On the twenty-fifth of April, 1874, an order was entered, upon the petition of the bondholders, suspending the sale of the property until the matters involved and under reference should be reported on and settled by the court; and allowing bondholders to appear in their own right before the commissioner and the court; and to contest any and all demands embraced by the order of reference, or that might arise before the court, touching the property to be sold.
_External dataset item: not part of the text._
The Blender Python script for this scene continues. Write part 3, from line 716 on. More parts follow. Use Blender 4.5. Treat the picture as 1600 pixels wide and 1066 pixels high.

The reports of Commissioner Burke, made June 18, 1874, and May 31, 1875, show that among the claims contested before, and allowed by him, were two by John S. Wright,—those already referred to,—one based upon receivers' certificates issued by Rice and Haralson, amounting, principal and interest, to $52,000, and the other, based upon like certificates, aggregating $56,444.44, which had been hypothecated to Wright as security for money advanced, as was alleged, to the receivers. For reasons not disclosed by the record this report was not satisfactory to the parties; and, by an order of June 11, 1875, the court approved and gave effect to a written agreement between the contesting bondholders, the trustees, and the holders of receivers' certificates, whereby it was stipulated that the matters of reference involved in the cause should be referred to some well-known lawyer and thorough business man, with authority to inquire into and settle the same. That agreement provided that such settlement should be final between the parties thereto, when confirmed by the court. Philip Phillips was thereupon appointed a special commissioner, with directions to review and re-examine, so far as the parties desired, the matters theretofore referred. If any of the receivers' certificates were objected to by either party, the commissioner was directed to inquire and report whether they were issued and used in accordance with the orders in the cause, what disposition was made of them, what...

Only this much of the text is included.